*Source material*:
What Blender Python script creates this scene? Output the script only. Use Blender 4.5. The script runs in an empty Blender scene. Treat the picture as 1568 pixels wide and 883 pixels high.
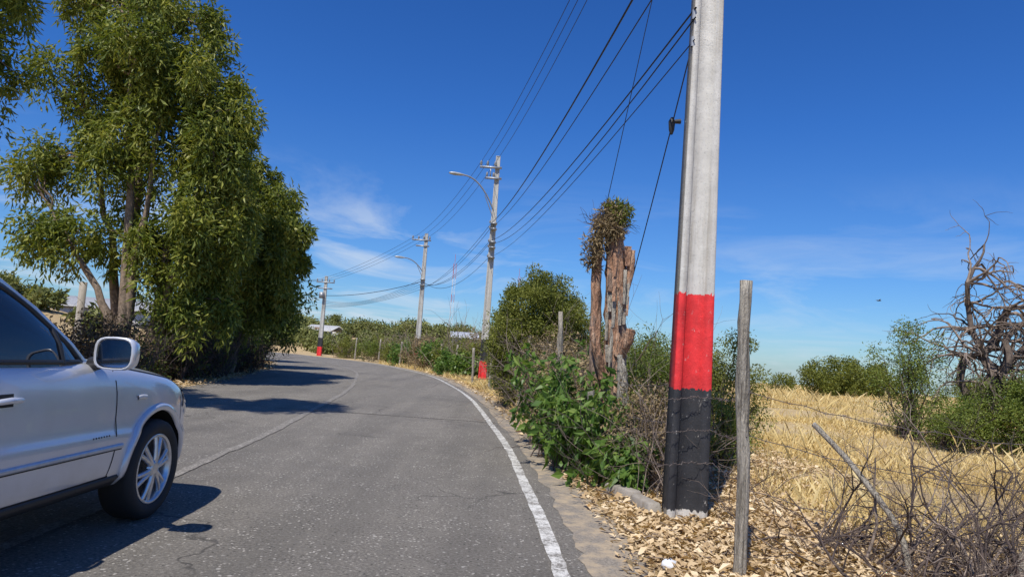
import bpy, math, random, bmesh
import numpy as np
from mathutils import Vector, Matrix
from mathutils.bvhtree import BVHTree
rng=np.random.default_rng(7); random.seed(7)
scene=bpy.context.scene
scene.view_settings.view_transform='Standard'; scene.view_settings.look='None'; scene.view_settings.exposure=0

# ------------------------------------------------------------ materials
def nm(name):
    m=bpy.data.materials.new(name); m.use_nodes=True
    nt=m.node_tree; b=nt.nodes['Principled BSDF']
    return m,nt,b
def N(nt,t,**k):
    n=nt.nodes.new(t)
    for a,v in k.items(): setattr(n,a,v)
    return n
def noise(nt,scale,detail=4,rough=.55,vec=None):
    n=N(nt,'ShaderNodeTexNoise'); n.inputs['Scale'].default_value=scale; n.inputs['Detail'].default_value=detail
    n.inputs['Roughness'].default_value=rough
    if vec is not None: nt.links.new(vec,n.inputs['Vector'])
    return n.outputs['Fac']
def ramp(nt,fac,stops):
    r=N(nt,'ShaderNodeValToRGB'); e=r.color_ramp.elements
    while len(e)<len(stops): e.new(.5)
    for i,(p,c) in enumerate(stops):
        e[i].position=p; e[i].color=(c[0],c[1],c[2],1) if not isinstance(c,(int,float)) else (c,c,c,1)
    nt.links.new(fac,r.inputs['Fac']); return r.outputs['Color']
def mix(nt,fac,a,b,mode='MIX'):
    m=N(nt,'ShaderNodeMix',data_type='RGBA',blend_type=mode)
    for s,v in ((m.inputs[0],fac),(m.inputs[6],a),(m.inputs[7],b)):
        if hasattr(v,'is_linked'): nt.links.new(v,s)
        elif isinstance(v,(int,float)): s.default_value=v
        else: s.default_value=(v[0],v[1],v[2],1)
    return m.outputs[2]
def math_(nt,op,a,b=None,clamp=False):
    m=N(nt,'ShaderNodeMath',operation=op,use_clamp=clamp)
    for i,v in enumerate((a,b)):
        if v is None: continue
        if isinstance(v,(int,float)): m.inputs[i].default_value=v
        else: nt.links.new(v,m.inputs[i])
    return m.outputs[0]
def pos(nt,scale=(1,1,1),rot=0):
    g=N(nt,'ShaderNodeNewGeometry'); mp=N(nt,'ShaderNodeMapping')
    mp.inputs['Scale'].default_value=scale; mp.inputs['Rotation'].default_value=(0,0,rot)
    nt.links.new(g.outputs['Position'],mp.inputs['Vector']); return mp.outputs['Vector']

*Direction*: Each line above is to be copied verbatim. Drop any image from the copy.

*Problem solution*:
What Blender Python script creates this scene? Output the script only. Use Blender 4.5. The script runs in an empty Blender scene. Treat the picture as 1568 pixels wide and 883 pixels high.
import bpy, math, random, bmesh
import numpy as np
from mathutils import Vector, Matrix
from mathutils.bvhtree import BVHTree
rng=np.random.default_rng(7); random.seed(7)
scene=bpy.context.scene
scene.view_settings.view_transform='Standard'; scene.view_settings.look='None'; scene.view_settings.exposure=0

# ------------------------------------------------------------ materials
def nm(name):
    m=bpy.data.materials.new(name); m.use_nodes=True
    nt=m.node_tree; b=nt.nodes['Principled BSDF']
    return m,nt,b
def N(nt,t,**k):
    n=nt.nodes.new(t)
    for a,v in k.items(): setattr(n,a,v)
    return n
def noise(nt,scale,detail=4,rough=.55,vec=None):
    n=N(nt,'ShaderNodeTexNoise'); n.inputs['Scale'].default_value=scale; n.inputs['Detail'].default_value=detail
    n.inputs['Roughness'].default_value=rough
    if vec is not None: nt.links.new(vec,n.inputs['Vector'])
    return n.outputs['Fac']
def ramp(nt,fac,stops):
    r=N(nt,'ShaderNodeValToRGB'); e=r.color_ramp.elements
    while len(e)<len(stops): e.new(.5)
    for i,(p,c) in enumerate(stops):
        e[i].position=p; e[i].color=(c[0],c[1],c[2],1) if not isinstance(c,(int,float)) else (c,c,c,1)
    nt.links.new(fac,r.inputs['Fac']); return r.outputs['Color']
def mix(nt,fac,a,b,mode='MIX'):
    m=N(nt,'ShaderNodeMix',data_type='RGBA',blend_type=mode)
    for s,v in ((m.inputs[0],fac),(m.inputs[6],a),(m.inputs[7],b)):
        if hasattr(v,'is_linked'): nt.links.new(v,s)
        elif isinstance(v,(int,float)): s.default_value=v
        else: s.default_value=(v[0],v[1],v[2],1)
    return m.outputs[2]
def math_(nt,op,a,b=None,clamp=False):
    m=N(nt,'ShaderNodeMath',operation=op,use_clamp=clamp)
    for i,v in enumerate((a,b)):
        if v is None: continue
        if isinstance(v,(int,float)): m.inputs[i].default_value=v
        else: nt.links.new(v,m.inputs[i])
    return m.outputs[0]
def pos(nt,scale=(1,1,1),rot=0):
    g=N(nt,'ShaderNodeNewGeometry'); mp=N(nt,'ShaderNodeMapping')
    mp.inputs['Scale'].default_value=scale; mp.inputs['Rotation'].default_value=(0,0,rot)
    nt.links.new(g.outputs['Position'],mp.inputs['Vector']); return mp.outputs['Vector']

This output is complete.